The 2021 Canadian Association of Slavists Article of the Year Award was presented to Ronan Hervouet for his article “Dignity, Arbitrary Rule, and Emancipation in an Authoritarian Regime: Ethnographic Remarks on the Uprising in Belarus.”

Here is the jury’s citation:

In his essay, Ronan Hervouet identifies and skilfully contrasts two forms of dignity that Belarusian citizens rely upon to keep their individual and collective sense of worth in the context of Aliaksandr Lukashenka’s repressive political regime. For those citizens supporting or participating in the protest movements in Belarus, dignity plays a central role in their struggle for emancipation. However, relying on his work as an ethnographer, Hervouet rethinks agency within authoritarian contexts and masterfully maps other strategies for attaining a sense of esteem that does not incorporate political claims for freedom and democracy or represent an open critique of the regime. By so doing, he has shown that claims to dignity, often expressed as longing for peace and stability, can go together with arbitrary rule and authoritarian regimes. Readers will find this essay insightful for the author’s analysis of dignity’s ambiguous role in contemporary Belarus.

2020 Winner

The 2020 Canadian Association of Slavists Article of the Year Award was presented to James M. White for his article “Russian Orthodox Monasticism in Riga Diocese, 1881-1917.”

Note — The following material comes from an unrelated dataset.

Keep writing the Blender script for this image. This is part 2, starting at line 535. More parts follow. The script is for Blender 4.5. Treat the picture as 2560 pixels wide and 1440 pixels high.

Here is the jury’s citation:

In this erudite and highly engaging essay James White reconstructs the social and religious histories of three Russian Orthodox convents and one Russian Orthodox monastery, all of which were established in Riga diocese in the late imperial period. He masterfully charts the ways in which non-local and local religious, civic, and government leaders combined resources and created Orthodox religious networks throughout the empire and abroad to transform a backwater diocese into a prominent Russian Orthodox site that began to compete successfully with institutions of Lithuanian German Lutheranism and German civilization prior to the onset of World War I. The article constitutes a major contribution to the histories of religion, regional developments, and empire-building and russification within the imperial realm as well as global Orthodoxy.

2019 Winner

The 2019 Canadian Association of Slavists Article of the Year Award was presented to Jack J. B. Hutchens for his article “Julian Stryjkowski: Polish, Jewish, Queer.”

Here is the jury’s citation:

In his carefully and clearly written study Jack J.B. Hutchens explores complex questions of identity and their literary expression in relation to a major figure of Polish literary, cultural and political life in the post-WWII era.  His informed and sensitive readings of three major novels from three different decades shine much light on Stryjkowski’s struggles with what it is to be Polish, Jewish, queer (and communist) and how he did and did not reconcile those things in his life and work.  Hutchens also locates the author’s work within the genre of autofiction, demonstrating how that association is important for engaging with it.  Readers already familiar with Stryjkowski will find this essay enlightening and insightful, and it is also likely to spur others to seek out these novels and to confront the questions they explore, all of which are fundamental to understanding not only Stryjkowski and his work, but also Poland’s on-going struggles with them.

2018 Winner

The first annual Canadian Association of Slavists Article of the Year Award was presented to Jeffrey S. Hardy for his article “Of Pelicans and Prisoners: Avian–Human Interactions in the Soviet Gulag.”

Here is the jury’s citation:

In a beautifully written and well-researched essay, Jeffrey Hardy makes a major contribution to Soviet environmental history by examining the complex relationship between humans and birds in the Gulag. He deftly demonstrates the ways in which different varieties of bird species were used scientifically, how they supplemented meagre food supplies, and how they provided some inmates with emotional support and others with an impending sense of death. Even some of the Gulag’s gang members used images of birds to decorate their own bodies as well as those of their victims. Hardy’s article is a powerful reminder of humanity’s overall resilience in the most difficult circumstances.